I used it as an example as I know HN users complain about it quite often: here are some references. Call it what you will, but a lot of people seem to disagree with per-repository pricing for small low-usage repositories, just because they are private.
"For Git projects, the per-repo pricing of Github is insane. They don't even have a public pricing plan for the number of repos I'd need for my personal (and private) coding." -- http://news.ycombinator.com/item?id=2740757
It's brutal when you think that if you made one giant repo they'd do it for almost nothing, but because you picked this other layout it could cost you $20-$50/month.
I want prices to be based on resource usage for the most part. If I've got a huge repo and I'm always using it, that would cost more. If I've got fifty tiny and essentially static projects then they'd be almost free to host. Give me non-arbitrary pricing and I'll be there.
I (have a private Github account. Let me echo something, "... when you think that if you made one giant repo they'd do it for almost nothing".
In other words, if my project was "open" Github would cost nothing. That's burtal.
Frankly I don't mind paying for repo services. I used Assembla for years. But then I moved away from svn. My problem is the price compared to all the free accounts. I (and all the other paying customers) are subsiding the open repos.
Now that's ok. I do gain from that, since I have several repos (projects) I follow and use. So it pays for itself in the long run. Sort of like public broadcasting. It's the same business model; I donate money every year to both PBS and NPR for the pleasure of tuning in. And I know the guy sitting in the car next to me blasting "Car Talk" probably didn't pay a dime.
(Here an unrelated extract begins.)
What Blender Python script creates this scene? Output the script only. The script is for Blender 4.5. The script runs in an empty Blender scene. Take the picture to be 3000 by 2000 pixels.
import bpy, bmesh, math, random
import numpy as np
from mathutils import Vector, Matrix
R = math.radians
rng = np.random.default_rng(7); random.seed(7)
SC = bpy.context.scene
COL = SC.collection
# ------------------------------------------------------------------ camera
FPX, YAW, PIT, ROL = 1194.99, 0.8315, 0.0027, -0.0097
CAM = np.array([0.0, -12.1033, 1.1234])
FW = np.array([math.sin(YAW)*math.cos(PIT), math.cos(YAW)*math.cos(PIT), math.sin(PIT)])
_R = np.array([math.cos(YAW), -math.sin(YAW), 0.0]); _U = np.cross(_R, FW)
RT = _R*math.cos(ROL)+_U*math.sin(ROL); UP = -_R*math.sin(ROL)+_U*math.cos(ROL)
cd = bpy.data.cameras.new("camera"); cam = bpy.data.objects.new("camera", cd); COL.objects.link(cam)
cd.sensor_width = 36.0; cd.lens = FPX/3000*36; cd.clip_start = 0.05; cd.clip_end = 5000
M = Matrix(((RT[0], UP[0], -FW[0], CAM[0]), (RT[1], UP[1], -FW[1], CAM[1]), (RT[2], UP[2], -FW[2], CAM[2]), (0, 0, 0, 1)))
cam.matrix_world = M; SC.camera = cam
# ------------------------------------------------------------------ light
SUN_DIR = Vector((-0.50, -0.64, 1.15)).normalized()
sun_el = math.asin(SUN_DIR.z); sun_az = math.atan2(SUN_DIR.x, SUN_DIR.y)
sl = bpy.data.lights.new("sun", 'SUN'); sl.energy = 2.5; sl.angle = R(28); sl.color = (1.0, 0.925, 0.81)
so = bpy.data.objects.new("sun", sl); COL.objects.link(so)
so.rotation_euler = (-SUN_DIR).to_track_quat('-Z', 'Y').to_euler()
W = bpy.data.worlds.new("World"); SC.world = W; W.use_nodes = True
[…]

That's great (seriously: it is); however, I think it is then important to realize (for others) that GitHub's business model is closer to that of PBS than CBS: they are, in the long run, relying on the fact that they are doing the world a public good, and when competitors with enticing "fair" price points enter this space more powerfully, it will be interesting to see if they manage to "keep up the donation drives" enough to continue subsidizing the world's open source. (edit:) ...especially, to continue the additional point I have been bringing up in this thread, when this competitors are able to "outrun" GitHub, because they aren't carrying around that baggage: they can focus, intently, right where the profit is, allowing them to rip as much of it away from GitHub as they can.